[PATCH v5 02/13] dt-bindings: Add binding for gunyah hypervisor

Elliot Berman quic_eberman at quicinc.com
Thu Oct 27 09:17:13 PDT 2022


Hi Rob,

On 10/26/2022 2:16 PM, Rob Herring wrote:
> On Thu, Oct 13, 2022 at 6:59 PM Elliot Berman <quic_eberman at quicinc.com> wrote:
>>
>>
>> On 10/12/2022 8:56 AM, Rob Herring wrote:
>>> On Mon, Oct 10, 2022 at 05:08:29PM -0700, Elliot Berman wrote:
>>>> When Linux is booted as a guest under the Gunyah hypervisor, the Gunyah
>>>> Resource Manager applies a devicetree overlay describing the virtual
>>>> platform configuration of the guest VM, such as the message queue
>>>> capability IDs for communicating with the Resource Manager. This
>>>> information is not otherwise discoverable by a VM: the Gunyah hypervisor
>>>> core does not provide a direct interface to discover capability IDs nor
>>>> a way to communicate with RM without having already known the
>>>> corresponding message queue capability ID. Add the DT bindings that
>>>> Gunyah adheres for the hypervisor node and message queues.
>>>>
>>>> Signed-off-by: Elliot Berman <quic_eberman at quicinc.com>
>>>> ---
>>>>    .../bindings/firmware/gunyah-hypervisor.yaml  | 87 +++++++++++++++++++
>>>>    MAINTAINERS                                   |  1 +
>>>>    2 files changed, 88 insertions(+)
>>>>    create mode 100644 Documentation/devicetree/bindings/firmware/gunyah-hypervisor.yaml
>>>>
>>>> diff --git a/Documentation/devicetree/bindings/firmware/gunyah-hypervisor.yaml b/Documentation/devicetree/bindings/firmware/gunyah-hypervisor.yaml
>>>> new file mode 100644
>>>> index 000000000000..f0a14101e2fd
>>>> --- /dev/null
>>>> +++ b/Documentation/devicetree/bindings/firmware/gunyah-hypervisor.yaml
>>>> @@ -0,0 +1,87 @@
>>>> +# SPDX-License-Identifier: (GPL-2.0 OR BSD-2-Clause)
>>>> +%YAML 1.2
>>>> +---
>>>> +$id: http://devicetree.org/schemas/firmware/gunyah-hypervisor.yaml#
>>>> +$schema: http://devicetree.org/meta-schemas/core.yaml#
>>>> +
>>>> +title: Gunyah Hypervisor
>>>> +
>>>> +maintainers:
>>>> +  - Murali Nalajala <quic_mnalajal at quicinc.com>
>>>> +  - Elliot Berman <quic_eberman at quicinc.com>
>>>> +
>>>> +description: |+
>>>> +  On systems which support devicetree, Gunyah generates and overlays a deviceetree overlay which
>>>
>>> How you end up with the node (applying an overlay) is not relavent to
>>> the binding.
>>>
>>>> +  describes the basic configuration of the hypervisor.
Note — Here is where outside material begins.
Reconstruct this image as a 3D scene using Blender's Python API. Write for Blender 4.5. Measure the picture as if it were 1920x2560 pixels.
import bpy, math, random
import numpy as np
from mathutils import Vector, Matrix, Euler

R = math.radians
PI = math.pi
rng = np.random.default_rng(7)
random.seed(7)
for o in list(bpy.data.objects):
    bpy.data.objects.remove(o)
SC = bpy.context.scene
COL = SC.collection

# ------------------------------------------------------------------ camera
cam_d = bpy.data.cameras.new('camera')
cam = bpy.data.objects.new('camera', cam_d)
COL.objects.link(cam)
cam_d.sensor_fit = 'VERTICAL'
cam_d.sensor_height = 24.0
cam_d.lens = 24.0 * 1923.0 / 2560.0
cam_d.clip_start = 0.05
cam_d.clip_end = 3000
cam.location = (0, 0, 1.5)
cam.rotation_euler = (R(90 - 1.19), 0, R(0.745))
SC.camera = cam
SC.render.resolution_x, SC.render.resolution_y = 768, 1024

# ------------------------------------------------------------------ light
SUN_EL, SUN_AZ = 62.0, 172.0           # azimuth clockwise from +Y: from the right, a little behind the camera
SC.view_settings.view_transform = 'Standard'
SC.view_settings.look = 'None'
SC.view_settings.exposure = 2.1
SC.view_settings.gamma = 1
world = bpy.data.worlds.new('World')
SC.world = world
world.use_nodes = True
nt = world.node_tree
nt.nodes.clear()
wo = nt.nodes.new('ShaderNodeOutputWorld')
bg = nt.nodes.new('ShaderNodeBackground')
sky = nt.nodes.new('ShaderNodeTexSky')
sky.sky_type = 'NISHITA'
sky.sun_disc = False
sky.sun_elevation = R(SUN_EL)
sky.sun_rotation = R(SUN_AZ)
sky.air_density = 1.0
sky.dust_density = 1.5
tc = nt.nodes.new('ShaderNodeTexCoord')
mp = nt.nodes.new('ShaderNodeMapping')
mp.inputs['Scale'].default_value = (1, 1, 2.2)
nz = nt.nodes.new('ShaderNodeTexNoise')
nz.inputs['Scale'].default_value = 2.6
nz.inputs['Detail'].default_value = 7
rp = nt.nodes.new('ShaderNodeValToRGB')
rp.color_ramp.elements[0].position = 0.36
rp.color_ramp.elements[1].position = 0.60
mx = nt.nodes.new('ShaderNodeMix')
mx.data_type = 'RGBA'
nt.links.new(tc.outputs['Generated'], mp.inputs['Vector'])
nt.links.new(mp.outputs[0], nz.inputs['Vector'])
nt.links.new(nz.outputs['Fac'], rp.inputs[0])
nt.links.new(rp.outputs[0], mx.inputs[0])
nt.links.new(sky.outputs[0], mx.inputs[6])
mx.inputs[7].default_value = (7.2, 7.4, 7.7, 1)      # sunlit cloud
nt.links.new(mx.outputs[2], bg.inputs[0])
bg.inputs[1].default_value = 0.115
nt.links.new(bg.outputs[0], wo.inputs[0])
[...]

Virtual machines use this information to determine
>>>> +  the capability IDs of the message queues used to communicate with the Gunyah Resource Manager.
>>>
>>> Wrap at 80. That is the coding standard still though 100 is deemed
>>> allowed. And yamllint only complains at 110 because I didn't care to fix
>>> everyones lines over 100.
>>>
>>>> +  See also: https://github.com/quic/gunyah-resource-manager/blob/develop/src/vm_creation/dto_construct.c
>>>> +
>>>> +properties:
>>>> +  compatible:
>>>> +    items:
>>>> +      - const: gunyah-hypervisor-1.0
>>>> +      - const: gunyah-hypervisor
>>>
>>> 2 compatibles implies a difference between the 2. What's the difference?
>>> Where does '1.0' come from?
>>>
>>
>> There's no difference. I thought the convention was to have
>> device-specific compatible and the generic compatible. "device-specific"
>> here would be specific to version of Gunyah since it's software.
> 
> No, that's just what people do because "vendor,new-soc",
> "vendor,old-soc" seems to bother them for some reason. At the end of
> the day, it's just a string identifier that means something. If
> there's no difference in that 'something', then there is no point in
> having more than one string.
> 
> You only need something specific enough to discover the rest from the
> firmware. When that changes, then you add a new compatible. Of course,
> if you want existing OSs to work, then better not change the
> compatible.
> 

Thanks for the info, I'll drop the "-1.0" suffix.